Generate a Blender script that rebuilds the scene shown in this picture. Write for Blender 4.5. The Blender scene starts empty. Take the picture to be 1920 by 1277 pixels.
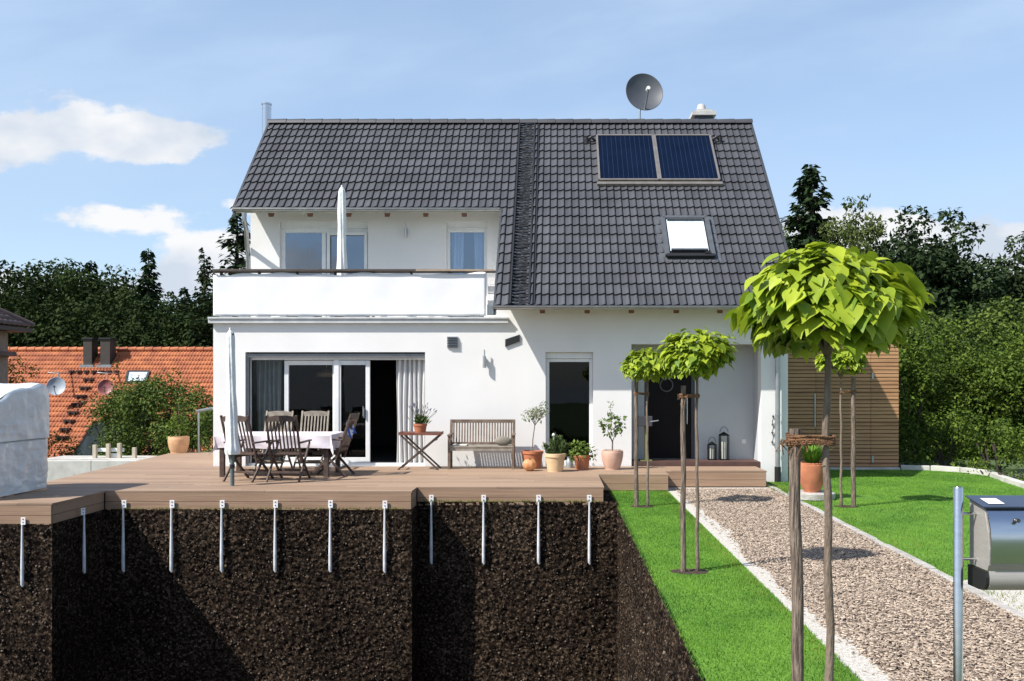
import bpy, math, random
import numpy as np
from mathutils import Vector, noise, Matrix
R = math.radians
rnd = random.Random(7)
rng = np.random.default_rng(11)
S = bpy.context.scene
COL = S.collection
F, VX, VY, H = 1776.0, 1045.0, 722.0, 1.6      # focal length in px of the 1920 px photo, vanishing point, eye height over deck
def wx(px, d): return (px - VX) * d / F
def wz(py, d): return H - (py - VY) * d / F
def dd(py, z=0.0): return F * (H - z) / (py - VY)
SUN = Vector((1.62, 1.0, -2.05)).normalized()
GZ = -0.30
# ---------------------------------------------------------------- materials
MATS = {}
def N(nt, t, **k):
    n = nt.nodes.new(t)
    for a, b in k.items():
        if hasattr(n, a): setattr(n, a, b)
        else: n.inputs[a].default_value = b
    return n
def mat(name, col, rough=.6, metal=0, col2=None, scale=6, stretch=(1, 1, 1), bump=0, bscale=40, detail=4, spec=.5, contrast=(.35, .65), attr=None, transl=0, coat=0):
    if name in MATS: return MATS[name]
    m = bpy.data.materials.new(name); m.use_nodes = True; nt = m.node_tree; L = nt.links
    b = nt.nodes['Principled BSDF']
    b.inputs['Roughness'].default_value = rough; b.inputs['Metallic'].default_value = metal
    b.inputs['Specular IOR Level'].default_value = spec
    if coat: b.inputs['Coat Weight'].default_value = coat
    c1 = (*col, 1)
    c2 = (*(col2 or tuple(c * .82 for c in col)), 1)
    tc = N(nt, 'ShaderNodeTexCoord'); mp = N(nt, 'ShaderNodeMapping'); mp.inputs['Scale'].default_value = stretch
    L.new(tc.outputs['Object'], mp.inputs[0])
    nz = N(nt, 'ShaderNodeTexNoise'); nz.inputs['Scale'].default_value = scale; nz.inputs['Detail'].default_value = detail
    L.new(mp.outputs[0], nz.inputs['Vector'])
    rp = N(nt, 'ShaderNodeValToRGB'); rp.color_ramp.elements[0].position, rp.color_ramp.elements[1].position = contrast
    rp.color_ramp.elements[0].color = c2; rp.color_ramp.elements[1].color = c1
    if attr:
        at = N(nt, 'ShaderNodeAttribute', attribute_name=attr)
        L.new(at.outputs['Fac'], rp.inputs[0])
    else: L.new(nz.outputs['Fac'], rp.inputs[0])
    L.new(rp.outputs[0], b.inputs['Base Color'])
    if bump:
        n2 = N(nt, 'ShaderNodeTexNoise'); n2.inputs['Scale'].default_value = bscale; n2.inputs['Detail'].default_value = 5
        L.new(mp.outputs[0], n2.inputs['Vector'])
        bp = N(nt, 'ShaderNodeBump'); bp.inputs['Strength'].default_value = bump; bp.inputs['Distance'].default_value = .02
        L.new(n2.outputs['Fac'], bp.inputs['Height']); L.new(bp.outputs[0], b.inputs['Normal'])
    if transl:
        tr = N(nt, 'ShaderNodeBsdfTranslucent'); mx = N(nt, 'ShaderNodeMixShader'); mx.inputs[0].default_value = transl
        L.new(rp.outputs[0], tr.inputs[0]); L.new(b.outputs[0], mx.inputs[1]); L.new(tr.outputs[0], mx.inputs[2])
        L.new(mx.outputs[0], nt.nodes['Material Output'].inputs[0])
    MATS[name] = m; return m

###

Exercise brief: Leave the images out, please, and restate each line word for word.

Correct result:
Generate a Blender script that rebuilds the scene shown in this picture. Write for Blender 4.5. The Blender scene starts empty. Take the picture to be 1920 by 1277 pixels.
import bpy, math, random
import numpy as np
from mathutils import Vector, noise, Matrix
R = math.radians
rnd = random.Random(7)
rng = np.random.default_rng(11)
S = bpy.context.scene
COL = S.collection
F, VX, VY, H = 1776.0, 1045.0, 722.0, 1.6      # focal length in px of the 1920 px photo, vanishing point, eye height over deck
def wx(px, d): return (px - VX) * d / F
def wz(py, d): return H - (py - VY) * d / F
def dd(py, z=0.0): return F * (H - z) / (py - VY)
SUN = Vector((1.62, 1.0, -2.05)).normalized()
GZ = -0.30
# ---------------------------------------------------------------- materials
MATS = {}
def N(nt, t, **k):
    n = nt.nodes.new(t)
    for a, b in k.items():
        if hasattr(n, a): setattr(n, a, b)
        else: n.inputs[a].default_value = b
    return n
def mat(name, col, rough=.6, metal=0, col2=None, scale=6, stretch=(1, 1, 1), bump=0, bscale=40, detail=4, spec=.5, contrast=(.35, .65), attr=None, transl=0, coat=0):
    if name in MATS: return MATS[name]
    m = bpy.data.materials.new(name); m.use_nodes = True; nt = m.node_tree; L = nt.links
    b = nt.nodes['Principled BSDF']
    b.inputs['Roughness'].default_value = rough; b.inputs['Metallic'].default_value = metal
    b.inputs['Specular IOR Level'].default_value = spec
    if coat: b.inputs['Coat Weight'].default_value = coat
    c1 = (*col, 1)
    c2 = (*(col2 or tuple(c * .82 for c in col)), 1)
    tc = N(nt, 'ShaderNodeTexCoord'); mp = N(nt, 'ShaderNodeMapping'); mp.inputs['Scale'].default_value = stretch
    L.new(tc.outputs['Object'], mp.inputs[0])
    nz = N(nt, 'ShaderNodeTexNoise'); nz.inputs['Scale'].default_value = scale; nz.inputs['Detail'].default_value = detail
    L.new(mp.outputs[0], nz.inputs['Vector'])
    rp = N(nt, 'ShaderNodeValToRGB'); rp.color_ramp.elements[0].position, rp.color_ramp.elements[1].position = contrast
    rp.color_ramp.elements[0].color = c2; rp.color_ramp.elements[1].color = c1
    if attr:
        at = N(nt, 'ShaderNodeAttribute', attribute_name=attr)
        L.new(at.outputs['Fac'], rp.inputs[0])
    else: L.new(nz.outputs['Fac'], rp.inputs[0])
    L.new(rp.outputs[0], b.inputs['Base Color'])
    if bump:
        n2 = N(nt, 'ShaderNodeTexNoise'); n2.inputs['Scale'].default_value = bscale; n2.inputs['Detail'].default_value = 5
        L.new(mp.outputs[0], n2.inputs['Vector'])
        bp = N(nt, 'ShaderNodeBump'); bp.inputs['Strength'].default_value = bump; bp.inputs['Distance'].default_value = .02
        L.new(n2.outputs['Fac'], bp.inputs['Height']); L.new(bp.outputs[0], b.inputs['Normal'])
    if transl:
        tr = N(nt, 'ShaderNodeBsdfTranslucent'); mx = N(nt, 'ShaderNodeMixShader'); mx.inputs[0].default_value = transl
        L.new(rp.outputs[0], tr.inputs[0]); L.new(b.outputs[0], mx.inputs[1]); L.new(tr.outputs[0], mx.inputs[2])
        L.new(mx.outputs[0], nt.nodes['Material Output'].inputs[0])
    MATS[name] = m; return m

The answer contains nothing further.